Without the pictures, return all of the material exactly as written.
** start Data lines **
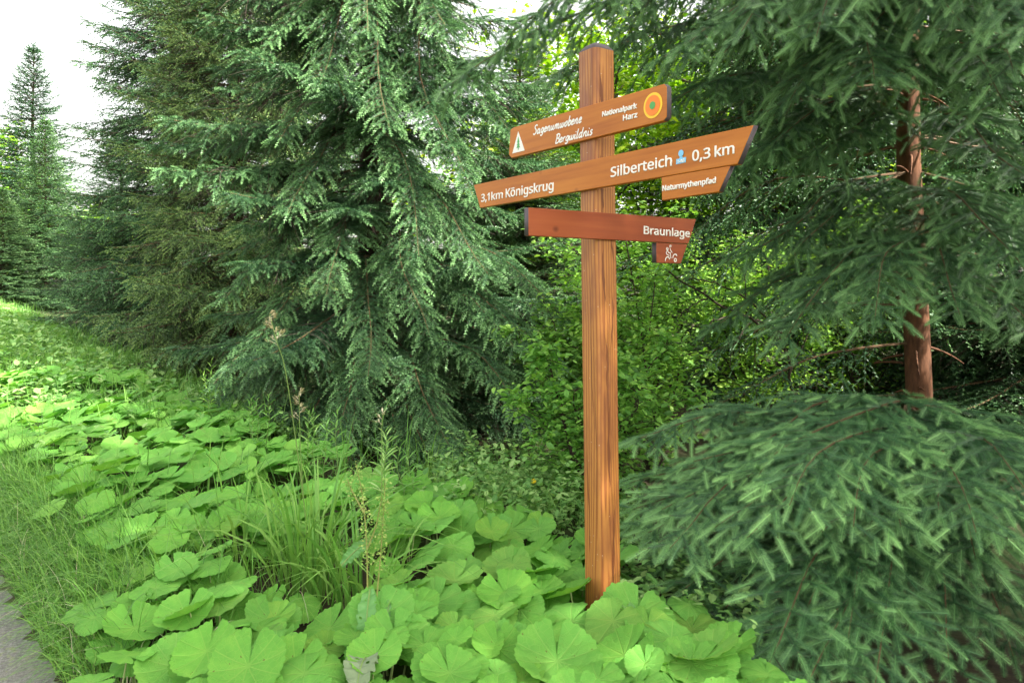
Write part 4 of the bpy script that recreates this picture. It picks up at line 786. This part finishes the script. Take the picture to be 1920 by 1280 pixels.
BK = [(1150, 13, 6.8, 2.2, (1.35, 1.2, .55), 'yellow green sunlit tree behind the top of the signpost'), (1360, 14, 7.2, 2.4, (1.2, 1.15, .6), 'sunlit broadleaf tree glowing through the boughs right of the signpost'),
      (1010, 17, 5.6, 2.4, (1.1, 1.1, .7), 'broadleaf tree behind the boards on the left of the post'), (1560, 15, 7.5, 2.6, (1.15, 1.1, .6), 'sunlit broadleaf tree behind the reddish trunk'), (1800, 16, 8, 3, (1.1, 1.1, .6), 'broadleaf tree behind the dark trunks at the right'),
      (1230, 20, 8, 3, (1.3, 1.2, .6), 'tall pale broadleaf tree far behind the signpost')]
for k, (x, Y, H, R, col, lb) in enumerate(BK):
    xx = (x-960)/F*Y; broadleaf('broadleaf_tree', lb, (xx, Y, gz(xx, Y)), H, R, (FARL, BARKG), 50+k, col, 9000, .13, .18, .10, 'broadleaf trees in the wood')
for k, (x, Y, H, R, col, lb) in enumerate([(-30, 32, 7.6, 2.6, (1.15, 1.15, .9), 'pale broadleaf tree cut off by the left picture border'), (150, 34, 3.4, 2.6, (.95, 1.0, .75), 'pale rounded tree in the gap right of the slender far spruce'), (230, 38, 3.8, 3, (.9, .95, .75), 'pale tree far behind the left edge spruce'), (20, 42, 6, 3.5, (.9, .95, .8), 'pale tree far behind the low spruce at the left border')]):
    xx = (x-960)/F*Y; broadleaf('broadleaf_tree', lb, (xx, Y, gz(xx, Y)), H, R, (FARL, BARKG), 70+k, col, 6500, .22, .12, .12, 'far trees beyond the verge')
broadleaf('broadleaf_tree', 'high crowned broadleaf tree at the edge of the wood beside the viewer', (2.55, .45, gz(2.55, .45)), 12.5, 2.9, (FARL, BARKG), 90, (.9, 1, .8), 9000, .16, .46, .16, 'trees beside the viewer', .12, CARDT, 20)  # out of view, added so its high crown shades the foreground and post
broadleaf('broadleaf_tree', 'second high crowned broadleaf tree in the wood to the right of the viewer', (5.5, -.9, gz(5.5, -.9)), 12.5, 2.7, (FARL, BARKG), 91, (.9, 1, .8), 8000, .16, .42, .16, 'trees beside the viewer', .12, CARDT, 20)  # also unseen, added to take a sun patch off the front leaves
# ------------------------------------------------------------------ verge
rg = np.random.default_rng(41)
VAR = [bb_leaf_obj_mesh(rg) for _ in range(16)]
# leaf patches beyond the near plants: one carpet
def proj(p): return 960+F*p[0]/p[1], HOR-(p[2]-EYE)/p[1]*F
carp = MB(); lows = []
for _ in range(7): V, f, uv = bb_leaf(rg, 26, 4, stalk=0); lows.append((V, f, uv))
uu_ = np.array([-.66, .75]); nn_ = np.array([.75, .66])/(.75**2+.66**2)
def wpos(s, w): return uu_*s+nn_*w
acc = [[] for _ in lows]
N = 0
for s in np.arange(5.0, 15.5, .125):
    for w in np.arange(.66, 3.0, .135):
        ww = w+rg.uniform(-.07, .07); ss = s+rg.uniform(-.07, .07); xy = wpos(ss, ww)
        if xy[1] < 4.75: continue
        dn = vnoise(xy[0]*.9, xy[1]*.9, 3); lim = .25+.05*(ss-5)
        if ww < 1.0 and dn < .5 and ss < 7: continue
        if dn < .12+.085*max(0, ss-7.5) or (ww > 2.75 and dn < .5): continue
        h = .17+.19*vnoise(xy[0]*2.1, xy[1]*2.1, 5)-.12*sstep(2.5, 3.0, ww)
        acc[rg.integers(len(lows))].append((xy[0], xy[1], gz(*xy)+h+rg.uniform(-.06, .05), rg.normal(math.atan2(-.75, -.55), 1.1), rg.uniform(.075, .135)))
for (V, f, uv), A in zip(lows, acc):
    A = np.array(A); c, s_ = np.cos(A[:, 3])*A[:, 4], np.sin(A[:, 3])*A[:, 4]; Z = np.zeros(len(A))
    B = np.stack([np.c_[c, s_, Z], np.c_[-s_, c, Z], np.c_[Z, Z, A[:, 4]]], 1)
    carp.inst(V, f, A[:, :3], B, 0, rg.uniform(.2, .8, len(A)), None, uv); N += len(A)
print('carpet leaves', N)
o = carp.obj('butterbur_carpet', [BBM], None, True); tag(o, 'carpet of butterbur leaves running along the verge into the sunlight', 'ground cover', kind='stuff')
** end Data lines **
[Output of the task]:
Write part 4 of the bpy script that recreates this picture. It picks up at line 786. This part finishes the script. Take the picture to be 1920 by 1280 pixels.
BK = [(1150, 13, 6.8, 2.2, (1.35, 1.2, .55), 'yellow green sunlit tree behind the top of the signpost'), (1360, 14, 7.2, 2.4, (1.2, 1.15, .6), 'sunlit broadleaf tree glowing through the boughs right of the signpost'),
      (1010, 17, 5.6, 2.4, (1.1, 1.1, .7), 'broadleaf tree behind the boards on the left of the post'), (1560, 15, 7.5, 2.6, (1.15, 1.1, .6), 'sunlit broadleaf tree behind the reddish trunk'), (1800, 16, 8, 3, (1.1, 1.1, .6), 'broadleaf tree behind the dark trunks at the right'),
      (1230, 20, 8, 3, (1.3, 1.2, .6), 'tall pale broadleaf tree far behind the signpost')]
for k, (x, Y, H, R, col, lb) in enumerate(BK):
    xx = (x-960)/F*Y; broadleaf('broadleaf_tree', lb, (xx, Y, gz(xx, Y)), H, R, (FARL, BARKG), 50+k, col, 9000, .13, .18, .10, 'broadleaf trees in the wood')
for k, (x, Y, H, R, col, lb) in enumerate([(-30, 32, 7.6, 2.6, (1.15, 1.15, .9), 'pale broadleaf tree cut off by the left picture border'), (150, 34, 3.4, 2.6, (.95, 1.0, .75), 'pale rounded tree in the gap right of the slender far spruce'), (230, 38, 3.8, 3, (.9, .95, .75), 'pale tree far behind the left edge spruce'), (20, 42, 6, 3.5, (.9, .95, .8), 'pale tree far behind the low spruce at the left border')]):
    xx = (x-960)/F*Y; broadleaf('broadleaf_tree', lb, (xx, Y, gz(xx, Y)), H, R, (FARL, BARKG), 70+k, col, 6500, .22, .12, .12, 'far trees beyond the verge')
broadleaf('broadleaf_tree', 'high crowned broadleaf tree at the edge of the wood beside the viewer', (2.55, .45, gz(2.55, .45)), 12.5, 2.9, (FARL, BARKG), 90, (.9, 1, .8), 9000, .16, .46, .16, 'trees beside the viewer', .12, CARDT, 20)  # out of view, added so its high crown shades the foreground and post
broadleaf('broadleaf_tree', 'second high crowned broadleaf tree in the wood to the right of the viewer', (5.5, -.9, gz(5.5, -.9)), 12.5, 2.7, (FARL, BARKG), 91, (.9, 1, .8), 8000, .16, .42, .16, 'trees beside the viewer', .12, CARDT, 20)  # also unseen, added to take a sun patch off the front leaves
# ------------------------------------------------------------------ verge
rg = np.random.default_rng(41)
VAR = [bb_leaf_obj_mesh(rg) for _ in range(16)]
# leaf patches beyond the near plants: one carpet
def proj(p): return 960+F*p[0]/p[1], HOR-(p[2]-EYE)/p[1]*F
carp = MB(); lows = []
for _ in range(7): V, f, uv = bb_leaf(rg, 26, 4, stalk=0); lows.append((V, f, uv))
uu_ = np.array([-.66, .75]); nn_ = np.array([.75, .66])/(.75**2+.66**2)
def wpos(s, w): return uu_*s+nn_*w
acc = [[] for _ in lows]
N = 0
for s in np.arange(5.0, 15.5, .125):
    for w in np.arange(.66, 3.0, .135):
        ww = w+rg.uniform(-.07, .07); ss = s+rg.uniform(-.07, .07); xy = wpos(ss, ww)
        if xy[1] < 4.75: continue
        dn = vnoise(xy[0]*.9, xy[1]*.9, 3); lim = .25+.05*(ss-5)
        if ww < 1.0 and dn < .5 and ss < 7: continue
        if dn < .12+.085*max(0, ss-7.5) or (ww > 2.75 and dn < .5): continue
        h = .17+.19*vnoise(xy[0]*2.1, xy[1]*2.1, 5)-.12*sstep(2.5, 3.0, ww)
        acc[rg.integers(len(lows))].append((xy[0], xy[1], gz(*xy)+h+rg.uniform(-.06, .05), rg.normal(math.atan2(-.75, -.55), 1.1), rg.uniform(.075, .135)))
for (V, f, uv), A in zip(lows, acc):
    A = np.array(A); c, s_ = np.cos(A[:, 3])*A[:, 4], np.sin(A[:, 3])*A[:, 4]; Z = np.zeros(len(A))
    B = np.stack([np.c_[c, s_, Z], np.c_[-s_, c, Z], np.c_[Z, Z, A[:, 4]]], 1)
    carp.inst(V, f, A[:, :3], B, 0, rg.uniform(.2, .8, len(A)), None, uv); N += len(A)
print('carpet leaves', N)
o = carp.obj('butterbur_carpet', [BBM], None, True); tag(o, 'carpet of butterbur leaves running along the verge into the sunlight', 'ground cover', kind='stuff')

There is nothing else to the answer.